═══ Task data
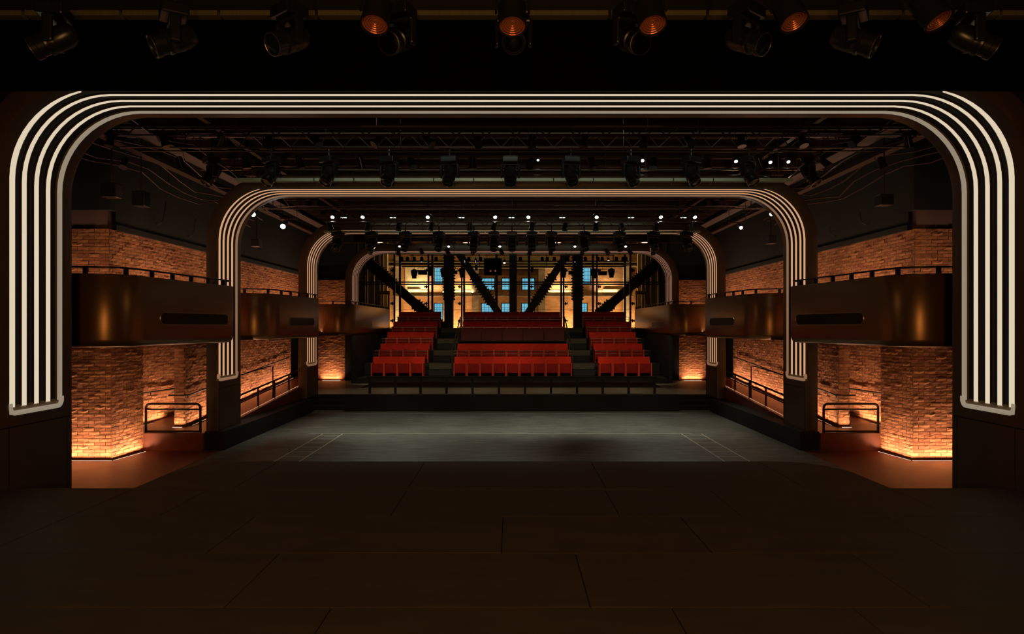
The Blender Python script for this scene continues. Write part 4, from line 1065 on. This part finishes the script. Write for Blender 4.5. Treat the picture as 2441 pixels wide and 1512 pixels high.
for i, px in enumerate((820, 937, 1101, 1220, 1341, 1505, 1630)):
    t = thing('twin_striplight', f'pair of dim dashes of light between the bright lamps, {ORD[i] if i < 4 else ORD[6-i]} from the {"left" if i < 4 else "right"} of seven', 'lamp', P3(px, 519, 20.3), 0, 'dim twin striplights')
    for dx in (-0.05, 0.045):
        MB().box(dx-0.035, -0.02, -0.012, dx+0.035, 0.02, 0.012).obj('tube_lamp', M['lampdim'], t)
    MB().box(-0.12, 0.0, 0.012, 0.12, 0.08, 0.10).obj('housing', M['blackgloss'], t)
    MB().tube([(0, 0.04, 0.1), (0, 0.04, 7.5-PZ(519, 20.3))], 0.008, 5).obj('stem', M['blackgloss'], t)
# ------------------------------------------------------------------ rig before the glass wall
RG = 32.5
pipe(PX(955, RG), PX(1490, RG), RG, PZ(623, RG), 0.03, 'upper pipe batten crossing before the glass wall', 7.5, 'steel')
pipe(PX(958, RG), PX(1488, RG), RG, PZ(636, RG), 0.03, 'lower pipe batten crossing before the glass wall', 7.5, 'steel')
def hang(px, py, w_, h_, lab, cat, kind):
    o0 = P3(px, py, RG); t = thing({'flood': 'flood_light', 'head': 'profile_light', 'can': 'spot_can'}[kind], lab, cat, o0, 0, 'lights hanging before the glass wall')
    wm, hm = w_*RG/F, h_*RG/F; top = PZ(623 if py < 630 else 636, RG)-o0[2]
    if kind == 'flood':
        MB().box(-wm/2, -0.10, -hm/2, wm/2, 0.10, hm/2-0.10).obj('lamp_box', M['black'], t, bevel=0.01)
        MB().tube([(-wm/2-0.02, 0, 0), (-wm/2-0.02, 0, hm/2), (wm/2+0.02, 0, hm/2), (wm/2+0.02, 0, 0)], 0.014, 5).obj('bracket', M['black'], t)
    elif kind == 'head':
        MB().lathe([(wm*0.25, hm*0.5), (wm*0.5, hm*0.3), (wm*0.5, -hm*0.2), (wm*0.38, -hm*0.25), (wm*0.38, -hm*0.5)], 14).obj('barrel', M['black'], t)
        MB().box(-wm*0.56, -0.05, hm*0.05, wm*0.56, 0.05, hm*0.42).obj('yoke', M['black'], t, bevel=0.01)
    else:
        MB().lathe([(wm*0.3, hm*0.5), (wm*0.42, hm*0.3), (wm*0.5, -hm*0.5)], 14).obj('can', M['black'], t)
    MB().tube([(0, 0, hm*0.4 if top > 0 else 0), (0, 0, max(hm*0.45, top) if top > 0 else top)], 0.012, 5).obj('hanger', M['black'], t)
for a in ((988, 653, 14, 22, 'dark moving light silhouetted against the left brick bay', 'stage light', 'head'),
          (1008, 647, 21, 16, 'wide flood light silhouetted against the left brick bay', 'stage light', 'flood'),
          (1026, 647, 9, 22, 'slim light beside the upper left blue window', 'stage light', 'head'),
          (1056, 650, 10, 22, 'dark light against the left riveted column', 'stage light', 'head'),
          (1086, 647, 9, 13, 'small flood light right of the left riveted column', 'stage light', 'flood'),
          (1102, 650, 13, 24, 'dark moving light right of the left riveted column', 'stage light', 'head'),
          (1136, 638, 7, 14, 'small can left of the hanging loudspeaker', 'stage light', 'can'),
          (1269, 642, 7, 14, 'small can right of the middle column', 'stage light', 'can'),
          (1344, 650, 13, 24, 'dark moving light left of the right riveted column', 'stage light', 'head'),
          (1362, 648, 12, 14, 'small flood light left of the right riveted column', 'stage light', 'flood'),
          (1383, 650, 10, 22, 'dark light against the right riveted column', 'stage light', 'head'),
          (1416, 652, 14, 24, 'dark moving light before the right brick bay', 'stage light', 'head'),
          (1437, 649, 20, 14, 'wide flood light silhouetted against the right brick bay', 'stage light', 'flood'),
          (1458, 651, 14, 22, 'chunky dark light at the right end of the lower pipe', 'stage light', 'head')):
    hang(*a)
for i, px in enumerate((958, 972, 988, 1006, 1040, 1075, 1118, 1146, 1241, 1293, 1305, 1322, 1354, 1371, 1396, 1426, 1436, 1470, 1486, 1493)):
    hang(px, 618, 9, 11, f'small dark spot can on the upper pipe before the glass wall, {ORD[i] if i < 10 else ORD[19-i]} from the {"left" if i < 10 else "right"}', 'stage light', 'can')
# loudspeaker box
o0 = P3(1175.5, 636.5, 31.5); t = thing('hanging_loudspeaker', 'large black box loudspeaker hanging left of the middle steel column', 'loudspeaker', o0)
wm, hm = 42*31.5/F/2, 39*31.5/F/2
MB().box(-wm, -0.25, -hm, wm, 0.25, hm).obj('cabinet', M['black'], t, bevel=0.01)
MB().box(-wm+0.03, -0.265, -hm+0.03, wm-0.03, -0.25, hm-0.03).obj('grille', M['velvet'], t)
for dx in (-0.10, 0.12): MB().box(dx-0.035, -0.272, -hm+0.14, dx+0.035, -0.265, -hm+0.20).obj('indicator', M['red_led'], t)
for dx in (-wm*0.7, wm*0.7): MB().tube([(dx, 0, hm), (dx, 0, 7.5-o0[2])], 0.012, 5).obj('hanging_wire', M['steel'], t)
# ------------------------------------------------------------------ assorted fixtures in the ceiling and on the dark upper walls
def wall_speaker(px, py, D, w_, h_, lab):
    o0 = P3(px, py, D); t = thing('wall_loudspeaker', lab, 'loudspeaker', o0, 0)
    wm, hm = w_*D/F/2, h_*D/F/2
    MB().box(-wm, -0.12, -hm, wm, 0.12, hm).obj('cabinet', M['blackgloss'], t, bevel=0.015)
    MB().box(-wm+0.02, -0.13, -hm+0.02, wm-0.02, -0.12, hm-0.02).obj('grille', M['black'], t)
    MB().tube([(0, 0, hm), (0, 0, 7.5-o0[2])], 0.014, 6).obj('hanger', M['rail'], t)
wall_speaker(267, 455, 12.6, 36, 34, 'dark loudspeaker hanging at the left beyond the first arch, nearer one')
wall_speaker(337, 475, 14.0, 30, 36, 'dark loudspeaker hanging at the left beyond the first arch, farther one')
wall_speaker(2108, 478, 13.6, 32, 26, 'dark loudspeaker hanging at the right beyond the first arch')
wall_speaker(612, 580, 18.6, 20, 18, 'small box loudspeaker inside the left of the second arch')
wall_speaker(1838, 572, 18.6, 20, 20, 'small box loudspeaker inside the right of the second arch')
rnd = random.Random(5); k1 = 0
CAN = thing('ceiling_can', 'x', 'stage light')
MB().lathe([(0.03, 0.14), (0.06, 0.12), (0.07, -0.02), (0.085, -0.10), (0.075, -0.10)], 12).obj('can', M['blackgloss'], CAN, smooth=True)
MB().tube([(-0.09, 0, 0.02), (-0.09, 0, 0.2), (0.09, 0, 0.2), (0.09, 0, 0.02)], 0.008, 5).obj('yoke', M['truss'], CAN)
first = True
rowsC = [(12.52, 318, 16, 260, 2160, 'under the nearest truss'), (13.6, 372, 14, 300, 2100, 'on the pipe between the trusses'), (17.6, 430, 10, 700, 1740, 'behind the header of the second arch'), (19.8, 528, 12, 800, 1650, 'on the truss seen through the second arch'), (24.5, 590, 12, 890, 1560, 'on the pipe between third and fourth arch')]
for D, py, n, a, b, wh in rowsC:
    for i in range(n):
        o = CAN if first else copy_tree(CAN); first = False
        px = a + (b-a)*i/(n-1) + rnd.uniform(-12, 12)
        p = P3(px, py, D); o.location = (p[0], p[1], p[2]-0.16 if D > 17 else p[2]-0.15); o.rotation_euler = (rnd.uniform(-0.9, 0.2), rnd.uniform(-0.4, 0.4), rnd.uniform(-1, 1))
        h = n//2; lab = f'{ORD[i]} from the left' if i < h else f'{ORD[n-1-i]} from the right'
        o['label'] = f'small dark can light {wh}, {lab}'; o['group'] = f'can lights {wh}'
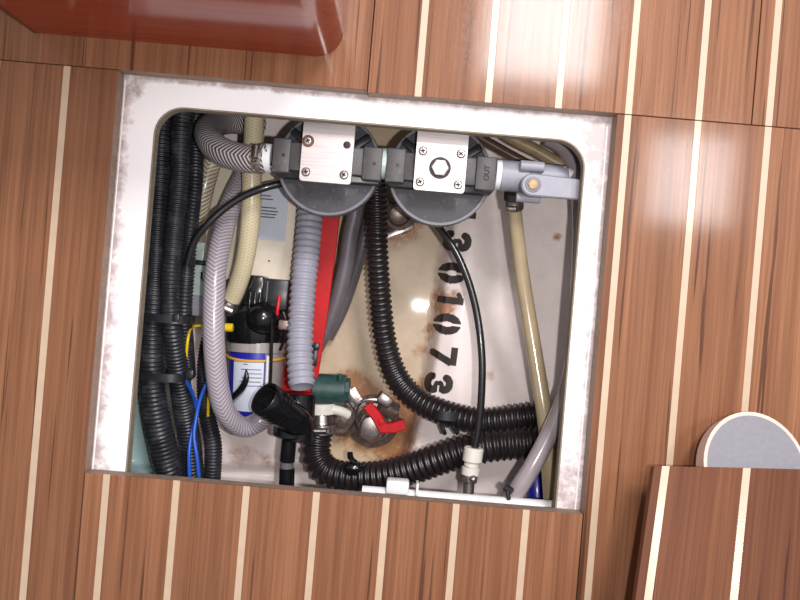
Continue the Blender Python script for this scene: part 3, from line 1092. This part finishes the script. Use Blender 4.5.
# red strap
zr = -.169
poly = [(313, 192), (342, 195), (336, 250), (327, 320), (314, 402), (276, 398), (290, 350), (302, 290)]
o = obj('red_strap', MB().prism([tuple(P(a, b, zr).to_2d()) for a, b in poly], zr - .003, zr, .0006), M['red'])
tag(o, 'flat bright red strap behind the pale grey ribbed hose', 'strap')
obj('strap_clip', MB().pbox(312, 343, 319, 350, -.162, -.1695, .001).pbox(311, 350, 317, 366, -.164, -.1695, .001), M['black'], o)
hose('grey_hose', 'smooth dark grey hose curving down right beside the red strap', 'hose',
     [(358, 185, -.165), (355, 212, -.17), (350, 235, -.174), (345.5, 265, -.179), (337, 300, -.184), (328, 325, -.188), (316, 348, -.192)], 8, 'dark_hose')
hose('grey_hose', 'short smooth dark grey hose by the black bilge hose top', 'hose',
     [(376, 190, -.19), (370, 215, -.195), (364, 240, -.199), (357, 266, -.206), (350, 288, -.214), (341, 312, -.221), (328, 338, -.226)], 6, 'dark_hose')
# right side tubes
hy = hose('clear_tube', 'aged yellowish tube hanging from black fitting under the ball valve', 'tube',
     [(514, 200, -.072), (516, 225, -.082), (520, 260, -.09), (526, 300, -.094), (532.5, 340, -.094), (539, 380, -.091), (544.5, 415, -.088), (549, 450, -.088), (552, 485, -.089), (554, 520, -.09)], [7, 7.2, 7.5, 7.6, 7.8, 8, 8.2, 9, 9.8, 10], 'tube_yellow', seg=20)
obj('end_fitting', MB().cyl(P(514.5, 192, -.066), P(514.3, 200, -.069), L(10.5, -.067)), M['black'], hy)
clamp(hy, P(514.3, 200, -.069), P(514.6, 208, -.0735), L(8.6, -.07), (-.3, 0, 1))
hg = hose('clear_tube', 'smoky grey tube running down right edge, crossing bottom right corner', 'tube',
     [(548, 138, -.105), (566, 150, -.102), (578, 180, -.094), (581, 230, -.085), (579, 290, -.079), (576, 345, -.074), (567, 390, -.067), (551, 430, -.06), (533, 465, -.056), (513, 498, -.056), (498, 525, -.058)], [8.5] * 7 + [8.8, 9.2, 9.2, 9.2], 'pvc_grey', seg=20)
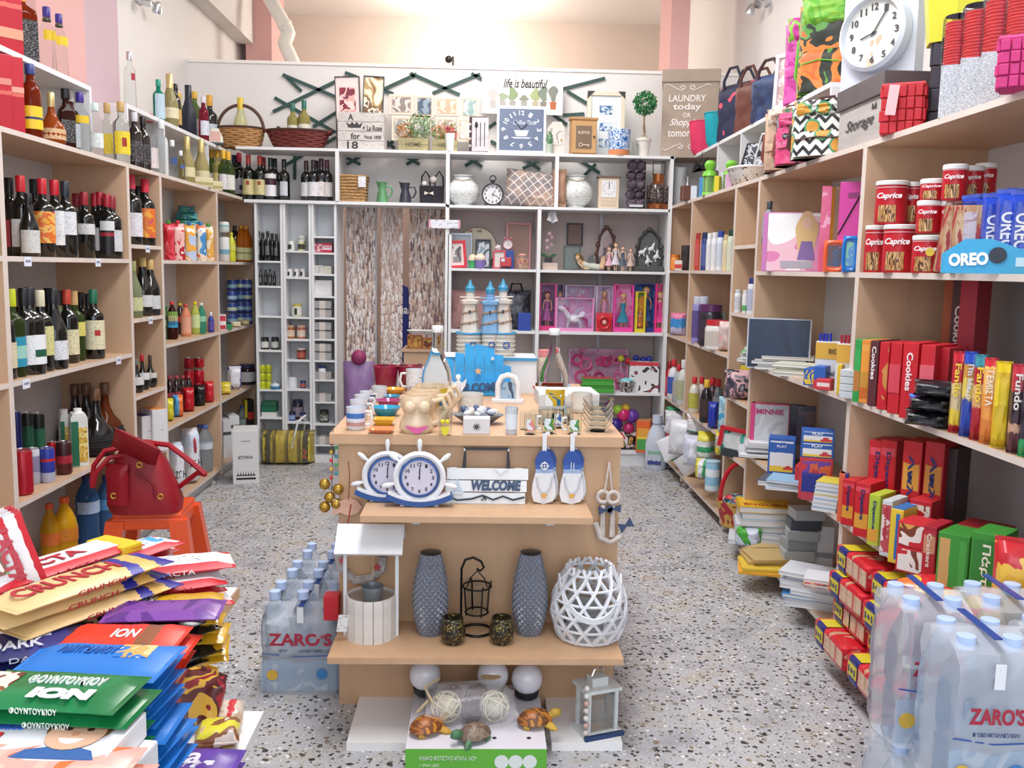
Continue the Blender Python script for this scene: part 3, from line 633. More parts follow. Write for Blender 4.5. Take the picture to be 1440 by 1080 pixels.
══════
Which lines hold the word "scene"? Return all of them from the records above.

## Result for this exercise
The Blender Python script for this scene continues. Write part 4, from line 1065 on. This part finishes the script. Write for Blender 4.5. Treat the picture as 2441 pixels wide and 1512 pixels high.
Continue the Blender Python script for this scene: part 3, from line 1092. This part finishes the script. Use Blender 4.5.
Continue the Blender Python script for this scene: part 3, from line 633. More parts follow. Write for Blender 4.5. Take the picture to be 1440 by 1080 pixels.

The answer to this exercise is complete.